I think English graduate student Neil Buckley of the SDS expressed many of my goals quite eloquently fifty years ago in 1967. I consider myself fortunate to continue a struggle over the meaning of true education that has been evolving for hundreds of years beyond these last fifty. Much that Buckley saw as urgent then, I see as so urgent now that I have become prone to Titanic metaphors. But perhaps, with a little bit of creativity and a willingness to work together rather than fighting for our places in the hierarchy, we might all be able to keep the joy that accompanies learning front and center in the expensive education we offer our students rather than a side note they may encounter once our test scores indicate strong assessment.
In my mind, I do volunteer work around here to fight against pretty much every force of regimentation, blind authority, dehumanization, uniformity, machination, and assembly-line efficiency that do now or ever have comprised the theme of a dystopian novel.
When other people look at me doing my volunteer work for the College and the Senate, they probably see me merely working on forms.

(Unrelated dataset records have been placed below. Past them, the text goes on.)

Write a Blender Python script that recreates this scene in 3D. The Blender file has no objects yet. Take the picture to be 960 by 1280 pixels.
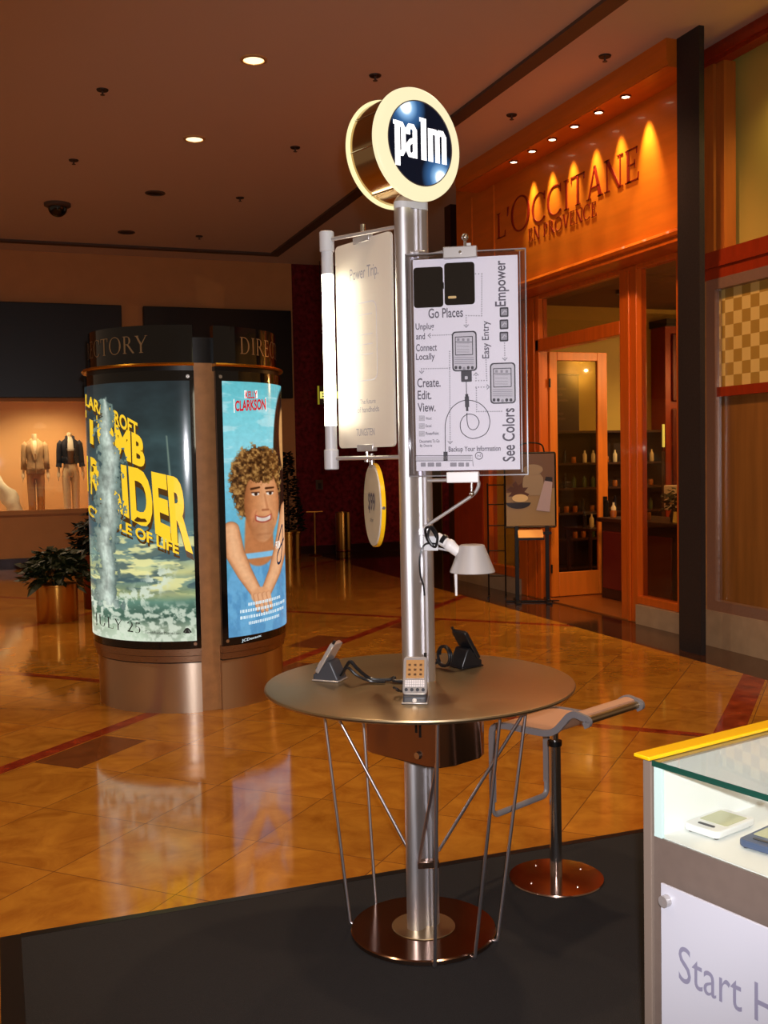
import bpy, math, random
import numpy as np
from mathutils import Vector, Matrix
R = math.radians
PI = math.pi
random.seed(7)
rng = np.random.default_rng(5)
scene = bpy.context.scene
COL = scene.collection

# ------------------------------------------------------------------ camera
cam_d = bpy.data.cameras.new('camera')
cam = bpy.data.objects.new('camera', cam_d)
COL.objects.link(cam)
cam_d.sensor_fit = 'VERTICAL'
cam_d.sensor_height = 36.0
cam_d.lens = 36.0 * 1300.0 / 1280.0
cam_d.clip_start = 0.05
cam_d.clip_end = 200
YAW, PITCH, ROLL = R(20.5), R(3.0), R(1.1)
cam.matrix_world = (Matrix.Translation((0, 0, 1.68)) @ Matrix.Rotation(-YAW, 4, 'Z')
                    @ Matrix.Rotation(R(90) - PITCH, 4, 'X') @ Matrix.Rotation(-ROLL, 4, 'Z'))
scene.camera = cam

# ------------------------------------------------------------------ world, exposure, large lights
world = bpy.data.worlds.new('world')
scene.world = world
world.use_nodes = True
bg = world.node_tree.nodes['Background']
bg.inputs[0].default_value = (1.0, 0.68, 0.44, 1)
bg.inputs[1].default_value = 0.22
scene.view_settings.view_transform = 'Standard'
scene.view_settings.look = 'None'
scene.view_settings.gamma = 1.0
scene.view_settings.exposure = 0.0
scene.view_settings.use_curve_mapping = False


def lamp(name, kind, loc, energy, color, target=None, **kw):
    d = bpy.data.lights.new(name, kind)
    d.energy = energy
    d.color = color
    for k, v in kw.items():
        setattr(d, k, v)
    o = bpy.data.objects.new(name, d)
    COL.objects.link(o)
    o.location = loc
    if target is not None:
        o.rotation_euler = (Vector(target) - Vector(loc)).to_track_quat('-Z', 'Y').to_euler()
    return o


WARM = (1.0, 0.70, 0.43)
# camera flash
lamp('camera_flash', 'SPOT', (0.03, -0.02, 1.76), 430, (0.97, 0.95, 1.0), (1.36, 3.32, 1.45), spot_size=R(75), spot_blend=0.6, shadow_soft_size=0.02)
# recessed mall downlights around the view, the last added to brighten the right
for (x, y, e) in [(-2.2, 3.0, 54), (-2.2, 7.0, 50), (-2.2, 11.0, 75), (0.6, 3.6, 52), (2.0, 0.6, 60), (-1.0, 14.5, 90), (2.2, 6.5, 50), (3.6, 4.6, 95)]:
    lamp('mall_downlight', 'SPOT', (x, y, 5.0), e * 3.2, WARM, (x, y, 0), spot_size=R(115), spot_blend=0.9, shadow_soft_size=0.12)
for (x, y) in [(2.193, 8.817), (2.108, 11.134)]:
    lamp('mall_downlight', 'SPOT', (x, y, 5.03), 160, WARM, (x, y, 0), spot_size=R(100), spot_blend=0.9, shadow_soft_size=0.08)


# unseen spots added to brighten the shopfronts with an orange wash
for (p, q, e) in [((4.1, 6.2, 5.0), (5.7, 10.2, 2.6), 330), ((3.9, 6.0, 5.0), (5.7, 8.3, 2.2), 230), ((3.9, 4.2, 5.0), (5.8, 6.4, 1.6), 210)]:
    lamp('shopfront_fill', 'SPOT', p, e, (1.0, 0.52, 0.24), q, spot_size=R(62), spot_blend=0.9, shadow_soft_size=0.1)


# ------------------------------------------------------------------ materials
def lin(c):
    return tuple(((v / 255.0) / 12.92) if v / 255.0 <= 0.04045 else (((v / 255.0) + 0.055) / 1.055) ** 2.4 for v in c)


MATS = {}


def mat(name, rgb, rough=0.5, metal=0.0, emit=None, es=1.0, coat=0.0, noise=0.0, nscale=12.0, stretch=None, trans=0.0, ior=1.45, spec=0.5, bump=0.0, alpha=1.0):
    m = bpy.data.materials.new(name)
    m.use_nodes = True
    nt = m.node_tree
    b = nt.nodes['Principled BSDF']
    c = lin(rgb)
    b.inputs['Base Color'].default_value = (*c, 1)
    b.inputs['Roughness'].default_value = rough
    b.inputs['Metallic'].default_value = metal
    b.inputs['Specular IOR Level'].default_value = spec
    b.inputs['IOR'].default_value = ior
    b.inputs['Coat Weight'].default_value = coat
    b.inputs['Transmission Weight'].default_value = trans
    b.inputs['Alpha'].default_value = alpha
    if emit is not None:
        b.inputs['Emission Color'].default_value = (*lin(emit), 1)
        b.inputs['Emission Strength'].default_value = es
    if noise > 0 or bump > 0:
        tc = nt.nodes.new('ShaderNodeTexCoord')
        mp = nt.nodes.new('ShaderNodeMapping')
        nt.links.new(tc.outputs['Object'], mp.inputs[0])
        if stretch:
            mp.inputs['Scale'].default_value = stretch
        n = nt.nodes.new('ShaderNodeTexNoise')
        n.inputs['Scale'].default_value = nscale
        n.inputs['Detail'].default_value = 6
        nt.links.new(mp.outputs[0], n.inputs['Vector'])
        if noise > 0:
            rmp = nt.nodes.new('ShaderNodeValToRGB')
            rmp.color_ramp.elements[0].position = 0.3
            rmp.color_ramp.elements[1].position = 0.7
            rmp.color_ramp.elements[0].color = (*[v * (1 - noise) for v in c], 1)
            rmp.color_ramp.elements[1].color = (*[min(1, v * (1 + noise)) for v in c], 1)
            nt.links.new(n.outputs['Fac'], rmp.inputs[0])
            nt.links.new(rmp.outputs[0], b.inputs['Base Color'])
        if bump > 0:
            bp = nt.nodes.new('ShaderNodeBump')
            bp.inputs['Strength'].default_value = bump
            bp.inputs['Distance'].default_value = 0.01
            nt.links.new(n.outputs['Fac'], bp.inputs['Height'])
            nt.links.new(bp.outputs[0], b.inputs['Normal'])
    MATS[name] = m
    return m


def brushed(name, rgb, rough=0.3, stretch=(1, 1, 60), amt=0.12):
    m = mat(name, rgb, rough, 1.0)
    nt = m.node_tree
    b = nt.nodes['Principled BSDF']
    tc = nt.nodes.new('ShaderNodeTexCoord')
    mp = nt.nodes.new('ShaderNodeMapping')
    mp.inputs['Scale'].default_value = stretch
    n = nt.nodes.new('ShaderNodeTexNoise')
    n.inputs['Scale'].default_value = 14
    n.inputs['Detail'].default_value = 8
    mr = nt.nodes.new('ShaderNodeMapRange')
    mr.inputs['To Min'].default_value = rough - amt
    mr.inputs['To Max'].default_value = rough + amt
    nt.links.new(tc.outputs['Object'], mp.inputs[0])
    nt.links.new(mp.outputs[0], n.inputs['Vector'])
    nt.links.new(n.outputs['Fac'], mr.inputs['Value'])
    nt.links.new(mr.outputs[0], b.inputs['Roughness'])
    return m


def glass_mat(name, tint=(255, 255, 255), refl=0.08):
    """thin pane: mostly transparent with a faint mirror reflection"""
    m = bpy.data.materials.new(name)
    m.use_nodes = True
    nt = m.node_tree
    nt.nodes.clear()
    out = nt.nodes.new('ShaderNodeOutputMaterial')
    mix = nt.nodes.new('ShaderNodeMixShader')
    tr = nt.nodes.new('ShaderNodeBsdfTransparent')
    gl = nt.nodes.new('ShaderNodeBsdfGlossy')
    lw = nt.nodes.new('ShaderNodeLayerWeight')
    lw.inputs['Blend'].default_value = 0.5
    pw = nt.nodes.new('ShaderNodeMath')
    pw.operation = 'POWER'
    pw.inputs[1].default_value = 5.0
    fr = nt.nodes.new('ShaderNodeMath')
    fr.operation = 'MULTIPLY_ADD'
    fr.inputs[1].default_value = 0.9
    fr.inputs[2].default_value = refl * 0.5
    nt.links.new(lw.outputs['Facing'], pw.inputs[0])
    nt.links.new(pw.outputs[0], fr.inputs[0])
    tr.inputs[0].default_value = (*lin(tint), 1)
    gl.inputs['Roughness'].default_value = 0.02
    nt.links.new(fr.outputs[0], mix.inputs[0])
    nt.links.new(tr.outputs[0], mix.inputs[1])
    nt.links.new(gl.outputs[0], mix.inputs[2])
    nt.links.new(mix.outputs[0], out.inputs[0])
    MATS[name] = m
    return m


def vcol_emit(name, strength):
    m = mat(name, (6, 6, 6), 0.12)
    nt = m.node_tree
    b = nt.nodes['Principled BSDF']
    a = nt.nodes.new('ShaderNodeAttribute')
    a.attribute_name = 'ink'
    nt.links.new(a.outputs['Color'], b.inputs['Emission Color'])
    b.inputs['Emission Strength'].default_value = strength
    return m


brushed('alu', (228, 226, 228), 0.42, (40, 40, 0.6), 0.10)
brushed('steel_top', (190, 168, 132), 0.34, (3, 40, 3), 0.08)
brushed('steel_plate', (170, 140, 122), 0.16, (20, 20, 20), 0.05)
brushed('steel_drum', (205, 186, 165), 0.36, (1, 1, 30), 0.08)
brushed('steel_dull', (168, 140, 115), 0.3, (2, 2, 25), 0.08)
mat('rail_steel', (140, 136, 138), 0.4, 0.25)
mat('case_glow', (255, 255, 255), 0.4, emit=(255, 250, 240), es=9)
mat('chrome', (215, 212, 212), 0.14, 1.0)


mat('brass', (206, 150, 70), 0.30, 1.0)


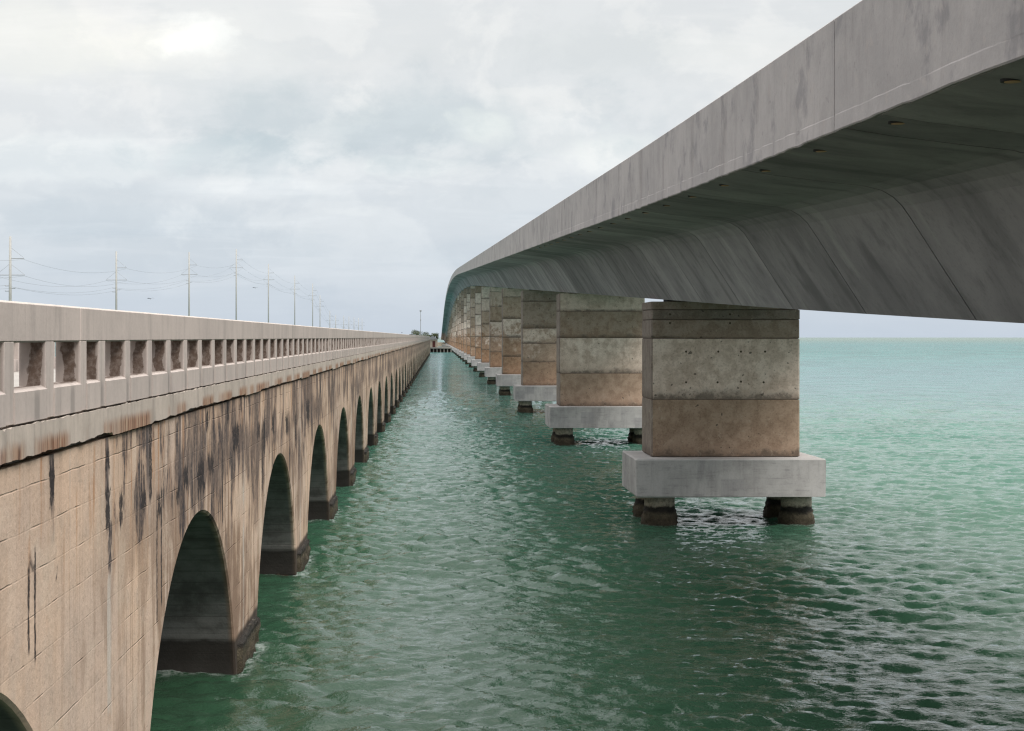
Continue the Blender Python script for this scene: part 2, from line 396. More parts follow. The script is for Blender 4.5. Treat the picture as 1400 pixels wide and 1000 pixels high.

Are forms related to my goals? Can they be related? Stay tuned for next time when we’ll move from bringing everyone up to speed on the past ten years to immersing us in the byzantine world of hierarchy, turf, assessments, competing interests, and always, always cost-cutting initiatives that shape life on Faculty Senate. On the up-side, I’ll introduce you to some of the smartest, most insightful, kind, caring and truly human people I’ve met here: my English Department colleagues in both Senate and Administration.
Featured image by:
Jace Grandinetti
Mary Miles, Ph.D. says
The “Senator” is sensing quite a few typos and garbled wording here, due mainly to her abrupt decision to do a late night topic shift! I’m sorry that it’s probably hurting your refined writing ✍️ expert eyes. I’ll talk to Leslie about editing. I should also add that I “did” lots of other things over the years — interviewed and selected students for scholarships, presented those, organized student groups to introduce them to the faculty, wrote myriad long reports (most notably one on all the types of “nanny laws” we might establish), talked about them in the media, refused to run for Senate Secretary most years when asked (even more work than the usual Chairing of committees), and responded to constituent concerns from parking to smoking to study abroad rules to, of course, “wellness”. I also got to sit alphabetically by my dad until he started phased retirement, serving as a family member novelty (lots of spouses and partners serve together, fewer kids and parents do). So, the article is mainly an effort to distil the essence of the decade when I reflect on what ended up shaping the trajectories of our educational trends and what was perhaps interesting, but defined and finite in impact.